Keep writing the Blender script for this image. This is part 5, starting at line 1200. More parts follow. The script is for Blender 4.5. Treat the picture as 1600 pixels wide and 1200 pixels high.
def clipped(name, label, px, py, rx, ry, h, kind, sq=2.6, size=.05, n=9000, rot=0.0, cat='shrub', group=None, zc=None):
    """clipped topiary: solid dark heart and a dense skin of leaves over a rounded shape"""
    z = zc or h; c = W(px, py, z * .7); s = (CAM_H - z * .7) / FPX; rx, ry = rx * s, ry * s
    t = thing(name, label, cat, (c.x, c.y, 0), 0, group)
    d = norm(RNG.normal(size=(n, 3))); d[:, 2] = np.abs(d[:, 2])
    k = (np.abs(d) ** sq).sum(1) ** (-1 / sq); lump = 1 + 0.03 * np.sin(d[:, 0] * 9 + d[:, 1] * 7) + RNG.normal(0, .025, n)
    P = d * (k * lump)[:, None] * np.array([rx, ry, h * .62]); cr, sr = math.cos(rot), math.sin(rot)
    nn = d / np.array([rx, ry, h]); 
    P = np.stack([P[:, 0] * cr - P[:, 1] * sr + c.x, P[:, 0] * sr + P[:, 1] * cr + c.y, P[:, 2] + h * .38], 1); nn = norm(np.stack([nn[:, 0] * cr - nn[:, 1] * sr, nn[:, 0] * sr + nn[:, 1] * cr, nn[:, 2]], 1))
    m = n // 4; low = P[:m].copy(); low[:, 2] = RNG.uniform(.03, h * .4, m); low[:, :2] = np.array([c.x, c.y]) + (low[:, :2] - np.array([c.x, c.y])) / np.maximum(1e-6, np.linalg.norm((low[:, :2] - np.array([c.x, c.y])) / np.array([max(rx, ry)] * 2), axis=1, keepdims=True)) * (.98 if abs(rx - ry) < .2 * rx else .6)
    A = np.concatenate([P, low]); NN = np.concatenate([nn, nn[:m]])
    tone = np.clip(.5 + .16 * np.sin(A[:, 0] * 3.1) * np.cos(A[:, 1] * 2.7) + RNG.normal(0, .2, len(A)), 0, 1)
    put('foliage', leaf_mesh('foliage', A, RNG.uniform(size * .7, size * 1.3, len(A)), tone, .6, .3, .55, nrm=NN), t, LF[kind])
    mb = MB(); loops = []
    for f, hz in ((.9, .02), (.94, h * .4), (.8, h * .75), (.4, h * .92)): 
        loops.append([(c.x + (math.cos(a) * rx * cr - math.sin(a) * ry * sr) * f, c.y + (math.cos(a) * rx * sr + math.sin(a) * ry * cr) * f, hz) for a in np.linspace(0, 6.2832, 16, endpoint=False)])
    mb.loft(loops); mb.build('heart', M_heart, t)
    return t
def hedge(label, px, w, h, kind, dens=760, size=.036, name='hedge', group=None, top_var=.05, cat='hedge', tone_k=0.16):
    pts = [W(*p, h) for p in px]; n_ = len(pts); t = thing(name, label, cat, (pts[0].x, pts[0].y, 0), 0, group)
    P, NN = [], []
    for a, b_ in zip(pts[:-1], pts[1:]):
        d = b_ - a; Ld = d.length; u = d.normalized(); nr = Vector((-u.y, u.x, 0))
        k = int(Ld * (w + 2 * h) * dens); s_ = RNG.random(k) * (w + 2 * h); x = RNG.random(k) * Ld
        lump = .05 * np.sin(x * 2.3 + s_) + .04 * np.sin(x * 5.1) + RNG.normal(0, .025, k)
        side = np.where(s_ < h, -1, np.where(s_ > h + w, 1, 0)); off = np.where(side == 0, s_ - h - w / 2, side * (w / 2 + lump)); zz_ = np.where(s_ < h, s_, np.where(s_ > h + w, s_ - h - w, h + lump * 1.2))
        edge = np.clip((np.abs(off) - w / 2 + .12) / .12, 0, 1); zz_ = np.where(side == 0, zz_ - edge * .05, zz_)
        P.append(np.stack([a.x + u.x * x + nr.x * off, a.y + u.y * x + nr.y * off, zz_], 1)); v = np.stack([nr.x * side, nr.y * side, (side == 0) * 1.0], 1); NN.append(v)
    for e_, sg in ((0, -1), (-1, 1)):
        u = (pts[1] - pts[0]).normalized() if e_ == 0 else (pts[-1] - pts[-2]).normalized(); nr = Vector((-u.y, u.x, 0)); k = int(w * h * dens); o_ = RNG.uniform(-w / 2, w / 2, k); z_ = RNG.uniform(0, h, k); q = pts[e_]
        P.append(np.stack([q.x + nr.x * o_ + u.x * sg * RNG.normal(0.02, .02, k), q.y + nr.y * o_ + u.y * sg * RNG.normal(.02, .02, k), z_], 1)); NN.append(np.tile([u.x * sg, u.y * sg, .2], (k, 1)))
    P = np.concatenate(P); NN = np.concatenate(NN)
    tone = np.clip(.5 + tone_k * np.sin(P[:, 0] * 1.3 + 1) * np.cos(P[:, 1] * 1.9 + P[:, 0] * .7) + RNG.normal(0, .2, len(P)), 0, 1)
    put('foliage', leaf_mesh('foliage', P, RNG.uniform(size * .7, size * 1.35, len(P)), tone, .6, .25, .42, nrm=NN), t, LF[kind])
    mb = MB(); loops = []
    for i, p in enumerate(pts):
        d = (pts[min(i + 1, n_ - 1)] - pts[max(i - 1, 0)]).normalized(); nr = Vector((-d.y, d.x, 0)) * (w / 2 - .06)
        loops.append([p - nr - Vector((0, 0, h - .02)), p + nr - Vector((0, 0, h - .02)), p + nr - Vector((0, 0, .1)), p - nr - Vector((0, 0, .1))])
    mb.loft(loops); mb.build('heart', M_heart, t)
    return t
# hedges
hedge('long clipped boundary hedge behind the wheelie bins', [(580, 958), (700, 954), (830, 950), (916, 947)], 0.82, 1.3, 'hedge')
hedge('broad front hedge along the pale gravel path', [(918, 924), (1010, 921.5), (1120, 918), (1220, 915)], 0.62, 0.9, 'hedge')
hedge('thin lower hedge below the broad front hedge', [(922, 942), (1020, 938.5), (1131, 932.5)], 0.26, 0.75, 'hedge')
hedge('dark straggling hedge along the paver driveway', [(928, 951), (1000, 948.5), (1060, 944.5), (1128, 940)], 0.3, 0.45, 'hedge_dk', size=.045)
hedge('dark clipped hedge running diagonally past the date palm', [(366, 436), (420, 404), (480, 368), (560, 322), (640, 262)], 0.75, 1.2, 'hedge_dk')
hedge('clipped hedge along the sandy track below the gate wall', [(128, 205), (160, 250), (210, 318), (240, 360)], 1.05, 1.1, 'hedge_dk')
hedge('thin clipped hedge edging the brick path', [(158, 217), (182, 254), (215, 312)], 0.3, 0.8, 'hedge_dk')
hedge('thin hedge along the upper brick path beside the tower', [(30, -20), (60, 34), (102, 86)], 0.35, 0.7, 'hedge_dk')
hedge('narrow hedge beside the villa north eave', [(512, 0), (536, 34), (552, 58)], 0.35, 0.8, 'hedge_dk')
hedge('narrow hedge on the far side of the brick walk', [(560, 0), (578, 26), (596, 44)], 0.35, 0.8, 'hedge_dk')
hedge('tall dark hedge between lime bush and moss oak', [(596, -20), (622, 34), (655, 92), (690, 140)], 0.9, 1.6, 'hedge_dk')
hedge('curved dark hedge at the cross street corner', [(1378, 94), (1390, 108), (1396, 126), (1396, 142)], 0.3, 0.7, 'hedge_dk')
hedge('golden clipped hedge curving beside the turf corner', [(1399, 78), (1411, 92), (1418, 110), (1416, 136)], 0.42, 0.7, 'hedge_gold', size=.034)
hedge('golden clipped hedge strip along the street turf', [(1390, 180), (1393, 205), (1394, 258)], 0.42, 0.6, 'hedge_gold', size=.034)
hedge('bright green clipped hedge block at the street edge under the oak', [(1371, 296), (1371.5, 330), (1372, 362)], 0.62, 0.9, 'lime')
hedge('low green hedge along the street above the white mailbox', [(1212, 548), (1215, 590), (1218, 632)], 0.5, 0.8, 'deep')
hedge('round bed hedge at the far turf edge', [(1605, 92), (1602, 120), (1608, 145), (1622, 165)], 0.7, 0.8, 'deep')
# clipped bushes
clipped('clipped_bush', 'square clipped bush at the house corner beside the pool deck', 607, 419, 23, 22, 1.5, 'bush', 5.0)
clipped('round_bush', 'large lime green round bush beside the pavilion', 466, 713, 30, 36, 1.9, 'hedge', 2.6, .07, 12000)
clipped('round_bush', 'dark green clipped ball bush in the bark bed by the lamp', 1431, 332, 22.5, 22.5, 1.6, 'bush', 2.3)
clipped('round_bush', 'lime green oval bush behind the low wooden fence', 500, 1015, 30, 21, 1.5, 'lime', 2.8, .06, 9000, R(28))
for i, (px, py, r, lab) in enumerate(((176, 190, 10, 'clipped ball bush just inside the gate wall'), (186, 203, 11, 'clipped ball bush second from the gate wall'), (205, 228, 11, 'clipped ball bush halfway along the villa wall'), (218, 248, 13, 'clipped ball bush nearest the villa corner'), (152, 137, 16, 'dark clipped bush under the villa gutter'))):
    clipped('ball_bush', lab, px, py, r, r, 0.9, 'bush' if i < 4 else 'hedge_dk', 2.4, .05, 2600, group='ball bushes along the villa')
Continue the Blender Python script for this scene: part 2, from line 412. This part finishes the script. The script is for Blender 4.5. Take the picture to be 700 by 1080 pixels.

**What the exercise asks**:
Check each line of the material above for "part" and say how many lines contain it, giving the number alone.

**Correct result**:
2